## Exercise directions
Output, word for word, every line from the start of the listing down to and including the line that contains "struct(bo.build('hillside', M['soil']), 'mossy"; include nothing else.

## Collected data

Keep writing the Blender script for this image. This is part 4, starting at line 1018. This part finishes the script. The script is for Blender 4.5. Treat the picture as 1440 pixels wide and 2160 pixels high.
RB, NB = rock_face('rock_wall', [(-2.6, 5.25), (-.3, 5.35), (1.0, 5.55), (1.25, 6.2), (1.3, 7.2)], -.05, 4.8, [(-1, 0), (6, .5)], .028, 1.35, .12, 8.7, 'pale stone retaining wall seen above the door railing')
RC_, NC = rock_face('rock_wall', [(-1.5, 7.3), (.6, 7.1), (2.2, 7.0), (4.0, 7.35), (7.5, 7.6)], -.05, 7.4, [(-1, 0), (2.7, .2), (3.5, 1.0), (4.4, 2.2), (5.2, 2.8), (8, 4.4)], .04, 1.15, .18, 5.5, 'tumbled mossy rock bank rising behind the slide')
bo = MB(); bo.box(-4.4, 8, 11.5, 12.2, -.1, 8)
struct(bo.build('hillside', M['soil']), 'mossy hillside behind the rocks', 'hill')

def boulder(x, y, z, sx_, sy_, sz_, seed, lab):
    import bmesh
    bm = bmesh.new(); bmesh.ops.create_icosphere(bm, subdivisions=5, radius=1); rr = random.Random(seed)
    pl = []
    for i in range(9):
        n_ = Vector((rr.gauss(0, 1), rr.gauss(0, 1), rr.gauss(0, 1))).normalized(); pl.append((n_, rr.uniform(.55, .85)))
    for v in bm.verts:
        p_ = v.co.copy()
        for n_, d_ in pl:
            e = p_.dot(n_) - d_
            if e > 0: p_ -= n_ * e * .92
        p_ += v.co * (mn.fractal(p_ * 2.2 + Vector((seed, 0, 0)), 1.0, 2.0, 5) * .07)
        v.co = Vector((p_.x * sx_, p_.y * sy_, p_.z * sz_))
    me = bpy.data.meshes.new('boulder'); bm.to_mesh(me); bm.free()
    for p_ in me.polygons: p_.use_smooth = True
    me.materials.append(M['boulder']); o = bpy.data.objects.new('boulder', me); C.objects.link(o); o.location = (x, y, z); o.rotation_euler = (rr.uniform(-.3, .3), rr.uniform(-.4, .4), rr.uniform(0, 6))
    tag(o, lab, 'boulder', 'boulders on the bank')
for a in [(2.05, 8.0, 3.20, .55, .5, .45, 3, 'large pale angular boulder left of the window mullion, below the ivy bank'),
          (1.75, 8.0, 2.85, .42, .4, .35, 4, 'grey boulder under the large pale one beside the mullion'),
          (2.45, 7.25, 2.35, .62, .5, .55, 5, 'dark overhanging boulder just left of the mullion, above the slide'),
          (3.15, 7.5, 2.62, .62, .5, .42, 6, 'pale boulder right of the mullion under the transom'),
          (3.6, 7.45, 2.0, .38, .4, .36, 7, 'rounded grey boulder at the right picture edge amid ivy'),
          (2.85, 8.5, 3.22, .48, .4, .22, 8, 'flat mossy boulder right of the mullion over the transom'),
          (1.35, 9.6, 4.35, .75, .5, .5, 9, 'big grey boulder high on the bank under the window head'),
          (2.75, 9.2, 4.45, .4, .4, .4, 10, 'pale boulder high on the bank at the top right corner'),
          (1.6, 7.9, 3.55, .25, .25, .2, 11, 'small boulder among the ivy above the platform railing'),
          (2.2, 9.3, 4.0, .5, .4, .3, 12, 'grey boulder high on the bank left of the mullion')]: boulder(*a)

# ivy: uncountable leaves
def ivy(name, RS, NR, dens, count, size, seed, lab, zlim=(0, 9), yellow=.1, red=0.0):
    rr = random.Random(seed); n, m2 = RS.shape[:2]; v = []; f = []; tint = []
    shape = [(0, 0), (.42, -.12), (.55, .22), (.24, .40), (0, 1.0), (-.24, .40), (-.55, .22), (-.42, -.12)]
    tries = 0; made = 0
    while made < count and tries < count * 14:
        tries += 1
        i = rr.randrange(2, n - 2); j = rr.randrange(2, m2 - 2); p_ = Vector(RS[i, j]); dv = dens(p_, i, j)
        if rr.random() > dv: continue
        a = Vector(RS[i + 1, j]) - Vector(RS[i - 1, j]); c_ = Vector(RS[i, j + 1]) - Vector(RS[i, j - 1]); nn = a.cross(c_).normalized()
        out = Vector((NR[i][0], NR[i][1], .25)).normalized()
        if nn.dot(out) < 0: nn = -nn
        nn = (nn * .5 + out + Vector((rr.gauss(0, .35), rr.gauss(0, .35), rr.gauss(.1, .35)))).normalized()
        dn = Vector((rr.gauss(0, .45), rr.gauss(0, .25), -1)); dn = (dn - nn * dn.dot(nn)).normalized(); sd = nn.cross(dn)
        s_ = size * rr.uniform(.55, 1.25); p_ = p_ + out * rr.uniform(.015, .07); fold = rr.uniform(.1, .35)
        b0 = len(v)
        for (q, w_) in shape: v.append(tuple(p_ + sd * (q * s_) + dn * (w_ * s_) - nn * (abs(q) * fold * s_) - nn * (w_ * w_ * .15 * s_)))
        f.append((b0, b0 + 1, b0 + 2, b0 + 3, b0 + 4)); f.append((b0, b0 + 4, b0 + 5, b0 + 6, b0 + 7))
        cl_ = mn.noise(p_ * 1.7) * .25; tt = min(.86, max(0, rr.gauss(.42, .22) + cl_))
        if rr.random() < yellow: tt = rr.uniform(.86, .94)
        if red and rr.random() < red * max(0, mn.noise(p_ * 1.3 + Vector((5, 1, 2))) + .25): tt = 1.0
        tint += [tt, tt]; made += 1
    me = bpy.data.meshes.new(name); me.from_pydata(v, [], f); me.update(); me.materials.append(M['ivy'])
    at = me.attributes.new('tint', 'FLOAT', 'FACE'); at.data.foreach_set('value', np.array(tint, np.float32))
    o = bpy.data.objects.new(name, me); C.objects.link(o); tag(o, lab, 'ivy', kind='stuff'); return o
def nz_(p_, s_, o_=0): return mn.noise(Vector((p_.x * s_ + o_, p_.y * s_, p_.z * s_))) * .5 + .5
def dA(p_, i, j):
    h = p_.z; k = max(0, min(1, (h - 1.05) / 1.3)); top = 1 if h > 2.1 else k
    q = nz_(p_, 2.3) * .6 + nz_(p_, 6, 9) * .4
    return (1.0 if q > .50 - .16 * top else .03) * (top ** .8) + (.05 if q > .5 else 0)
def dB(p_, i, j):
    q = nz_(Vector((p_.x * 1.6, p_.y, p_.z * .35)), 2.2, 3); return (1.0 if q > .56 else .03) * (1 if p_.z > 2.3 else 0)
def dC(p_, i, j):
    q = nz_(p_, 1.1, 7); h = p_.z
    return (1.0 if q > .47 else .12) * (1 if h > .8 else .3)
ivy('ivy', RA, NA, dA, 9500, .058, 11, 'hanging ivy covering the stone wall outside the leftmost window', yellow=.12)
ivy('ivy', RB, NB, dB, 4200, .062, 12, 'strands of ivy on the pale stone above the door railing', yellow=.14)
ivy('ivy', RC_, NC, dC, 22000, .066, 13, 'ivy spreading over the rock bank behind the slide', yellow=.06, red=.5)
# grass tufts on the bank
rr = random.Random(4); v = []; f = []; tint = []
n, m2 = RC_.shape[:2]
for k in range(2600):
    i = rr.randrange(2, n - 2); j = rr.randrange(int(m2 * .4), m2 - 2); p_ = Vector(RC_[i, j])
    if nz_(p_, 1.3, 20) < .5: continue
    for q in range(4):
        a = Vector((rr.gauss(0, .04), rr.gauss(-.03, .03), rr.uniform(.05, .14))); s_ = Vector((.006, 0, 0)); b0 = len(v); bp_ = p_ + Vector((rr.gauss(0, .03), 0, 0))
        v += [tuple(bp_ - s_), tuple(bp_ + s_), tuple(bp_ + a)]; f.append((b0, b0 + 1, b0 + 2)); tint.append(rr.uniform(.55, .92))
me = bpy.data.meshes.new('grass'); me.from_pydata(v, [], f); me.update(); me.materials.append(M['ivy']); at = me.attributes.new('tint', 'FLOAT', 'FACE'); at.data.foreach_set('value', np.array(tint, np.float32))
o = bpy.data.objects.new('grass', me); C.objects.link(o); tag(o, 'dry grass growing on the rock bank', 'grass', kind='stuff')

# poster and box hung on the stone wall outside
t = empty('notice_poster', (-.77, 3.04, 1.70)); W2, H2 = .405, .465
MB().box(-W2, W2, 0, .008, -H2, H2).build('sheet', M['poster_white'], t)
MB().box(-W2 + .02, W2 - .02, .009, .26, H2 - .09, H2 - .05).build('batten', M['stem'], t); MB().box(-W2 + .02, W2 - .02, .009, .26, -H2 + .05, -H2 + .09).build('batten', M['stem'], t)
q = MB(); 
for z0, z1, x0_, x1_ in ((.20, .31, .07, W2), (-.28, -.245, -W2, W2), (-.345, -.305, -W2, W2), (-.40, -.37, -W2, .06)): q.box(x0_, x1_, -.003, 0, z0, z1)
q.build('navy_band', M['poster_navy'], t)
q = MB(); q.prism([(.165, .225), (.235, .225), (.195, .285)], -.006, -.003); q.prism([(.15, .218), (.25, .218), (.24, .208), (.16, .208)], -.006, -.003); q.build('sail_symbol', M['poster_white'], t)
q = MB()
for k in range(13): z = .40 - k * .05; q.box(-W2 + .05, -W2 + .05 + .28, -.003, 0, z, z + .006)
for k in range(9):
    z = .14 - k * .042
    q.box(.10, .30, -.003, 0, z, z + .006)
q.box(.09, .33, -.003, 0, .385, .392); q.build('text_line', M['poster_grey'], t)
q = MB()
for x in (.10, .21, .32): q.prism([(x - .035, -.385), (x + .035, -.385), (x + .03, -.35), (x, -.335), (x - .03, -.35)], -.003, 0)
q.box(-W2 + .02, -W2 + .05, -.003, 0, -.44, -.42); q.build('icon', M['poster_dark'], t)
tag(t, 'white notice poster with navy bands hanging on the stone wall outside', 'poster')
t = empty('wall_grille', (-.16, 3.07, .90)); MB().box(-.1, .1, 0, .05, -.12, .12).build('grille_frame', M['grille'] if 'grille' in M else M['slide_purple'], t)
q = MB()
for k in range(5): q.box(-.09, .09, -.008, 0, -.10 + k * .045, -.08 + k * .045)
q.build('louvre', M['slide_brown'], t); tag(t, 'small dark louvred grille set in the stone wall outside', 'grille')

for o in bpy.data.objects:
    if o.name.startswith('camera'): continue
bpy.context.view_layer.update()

## Task result
Keep writing the Blender script for this image. This is part 4, starting at line 1018. This part finishes the script. The script is for Blender 4.5. Treat the picture as 1440 pixels wide and 2160 pixels high.
RB, NB = rock_face('rock_wall', [(-2.6, 5.25), (-.3, 5.35), (1.0, 5.55), (1.25, 6.2), (1.3, 7.2)], -.05, 4.8, [(-1, 0), (6, .5)], .028, 1.35, .12, 8.7, 'pale stone retaining wall seen above the door railing')
RC_, NC = rock_face('rock_wall', [(-1.5, 7.3), (.6, 7.1), (2.2, 7.0), (4.0, 7.35), (7.5, 7.6)], -.05, 7.4, [(-1, 0), (2.7, .2), (3.5, 1.0), (4.4, 2.2), (5.2, 2.8), (8, 4.4)], .04, 1.15, .18, 5.5, 'tumbled mossy rock bank rising behind the slide')
bo = MB(); bo.box(-4.4, 8, 11.5, 12.2, -.1, 8)
struct(bo.build('hillside', M['soil']), 'mossy hillside behind the rocks', 'hill')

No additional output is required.